Now, with these questions in mind, let's look at the second phase.

The Area

  • As many as 94 seats spread across 17 districts will be voting on 3 November.
  • The districts going for polls in the second phase are Gopalganj, East Champaran, Siwan, Saran, Muzaffarpur, Sheohar, Vaishali, Patna, Nalanda, Samastipur, Begusarai, Khagaria and Bhagalpur, West Champaran, Madhubani, Sitamarhi, Darbhanga and Nalanda.
  • Except Patna, Nalanda and Bhagalpur, all the districts are north of the river Ganga.

The Equations

  • Compared to the first phase, the NDA is said to be more confident about the second phase mainly because the concentration of Upper Caste voters is higher in some of the areas going to vote.
  • The BJP is contesting three more seats than the JD(U) in this phase. The JD(U) had contested more in the previous phase.
  • Unlike the last phase in which the biggest chunk of seats saw a contest between JD(U) and RJD – 24 in all – this phase will see a higher number of 'RJD vs BJP' contests.

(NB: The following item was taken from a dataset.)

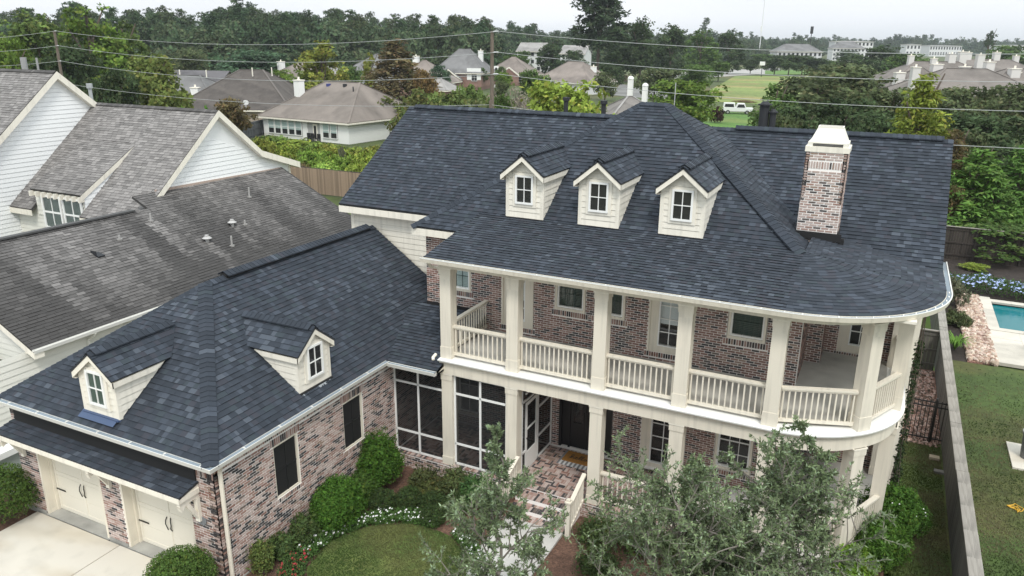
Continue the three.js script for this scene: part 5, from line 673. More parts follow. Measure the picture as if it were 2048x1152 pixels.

In 27 out 94 seats, the BJP and RJD – the two strongest parties in these elections – will be squaring off against each other.
  • In many of the seats the main tussle would between an Upper Caste BJP candidate and a Yadav RJD candidate.
  • The NDA may be hoping to make up for some of the losses it may have incurred in the first phase and also gain a lead ahead of the third phase in which a higher concentration of Muslim voters may prove to be a challenge for it.

Key Candidates

  • Several high-profile candidates are in the fray in this phase, including Mahagathbandhan CM face Tejashwi Yadav will be fighting from Raghopur seat and his brother Tej Pratap Yadav from Hassanpur, RJD leaders Alok Kumar Mehta from Ujiarpur and Shailesh Kumar from Bihpur, former MP Anand Mohan's son Chetan Anand is from Sheohar.
  • Among state ministers Nandkishore Yadav is contesting from Patna Sahib, Randhir Singh from Madhuban and Shravan Kumar from Nalanda.
  • Bankipur in Patna is witnessing a tough contest between three young leaders: Shatrughan Sinha's son Luv Sinha, Nitin Naveen of BJP and Pushpam Priya Choudhary of Plurals Party.